Economic Survey 2015-2016 Economy

‘We should disinvest Ashoka Hotel but how do you value the land there?'

Chief Economic Advisor Arvind Subramanian spoke to The Hindu about the Economic Survey 2015-16 and its implications. Edited excerpts.



Doesn’t the Economic Survey projection of 7-7.75% GDP growth next year against the 7.6% advance estimate of the Central Statistics Office suggest stagnancy?



The average is one of stagnancy but the range is to leave open the possibility that there can be a small improvement or there can be a deceleration as well. Some of which could be due to exogenous developments.



What can India do to overcome the external situation?



The cocktail of external vulnerabilities puts some bounds on growth that is achievable.



This is not an advance apology but more a simple reality of us becoming more intertwined with the world. We have to recalibrate expectations based on that and also have standards of assessment that reflect that. But what we can do that agenda is there to be done. I’ve been candid in acknowledging where the setbacks and disappointments have been.



There’s no question that we need to retrieve those three or four big ones.



Your list of unfinished agenda includes strategic disinvestment. Till when will the government go on running the Ashoka Hotels and the Air-Indias?



Hotels out. Government has no business to run hotels. Hotels we need to work on and that should happen. In the case of companies like Air-India the labour is a very big issue. In the case of hotels, the land thing is the big issue. We should not underestimate how when land gets involved it is a complete mess because how do you value it and then it goes in to litigation.



We should disinvest Ashoka Hotel but how do you value the land there…I think 50 years we will be in litigation to sort that problem.



Does government need to bring back the focus from the current political discourse to the economy?



There is economics behind the Jat agitation and even the opposition to the land law does show that people no longer see agriculture as a viable source of long term income. That’s the bottom line. You are anxious about the value of land and finding other sources of social and economic advancement. That is playing itself out.
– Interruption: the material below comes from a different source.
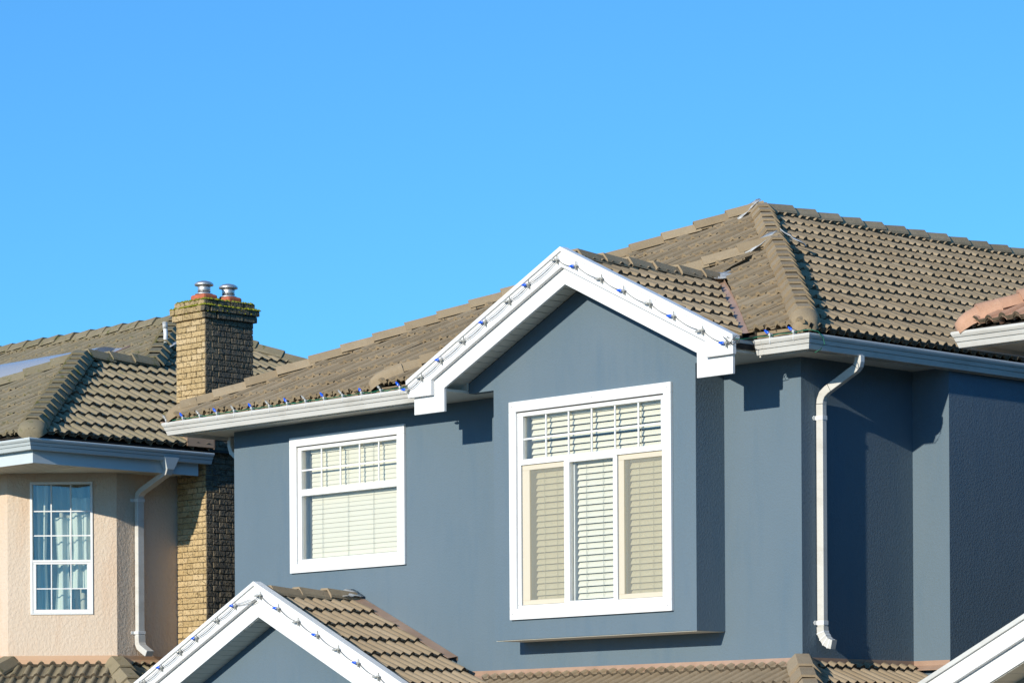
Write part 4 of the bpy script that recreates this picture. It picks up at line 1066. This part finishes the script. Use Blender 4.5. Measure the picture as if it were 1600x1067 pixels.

Two things need to happen: You need to restore fortunes of agriculture but we know that cannot be a permanent solution so simultaneously you need to ensure job opportunities elsewhere.



Are salaries, especially after the 7th Pay Commission award, relative to work expectations of non-bureaucratic government jobs part of the reason?



There is a connection. A lot of this is manifesting in terms of the desire for government jobs. If and when the Pay Commission gets implemented it might aggravate the problem. In the next Economic Survey we will take a look at the structure of pay in government.



There is the question of bringing back administrative reforms in the government. Government drivers get paid so much…there are the shocking statistics on the number of people who apply for the available jobs.



Does it also show impatience over Prime Minister Narendra Modi’s promise of jobs in the private sector?



The problem in India is not unemployment but how many formal sector jobs…by definition that will take a lot of time…with companies like Apple and Foxconn coming in you are creating a dynamic where potentially you can create the scale that had eluded us in the past.



That will happen as a result of jugaad but also a result of the states changing their laws.



More and more firms are reallocating to tier II cities as a response to the high costs of housing in India and …then when plants get relocated to where women live there are other externalities… day care for children, safety is not an issue…labour force participation goes up. This is happening without explicit government intervention and is a jugaad.



According to the Survey only 5.5% of Indians who earn pay taxes and only 15.5% of the net national income is reported to the tax authorities. In the context of the current political debate would you say that those who do not pay their taxes are anti-nationals and not doing their duty towards the country?



That is not quite right.



To get people to pay taxes, people should believe in the legitimacy of the state that they are getting value for money.



If you want to say that it is anti-national, the flip side of it is that maybe the government in turn isn’t keeping its side of the bargain and that is why this is happening. We need to work on both sides of the bargain.



You build legitimacy in the state by state providing better services not giving these bounties for the rich and start monetarily inducing people to pay taxes.…We don’t know even for those who are paying taxes how much they are underreporting their income.



India is the only major economy that doesn’t have an inheritance-based wealth tax. Would you recommend it?



There is a lot of merit in an inheritance tax. India should have it provided it is set at reasonable limits. Why should you perpetuate inter-generational inequality…it is so self-perpetuating.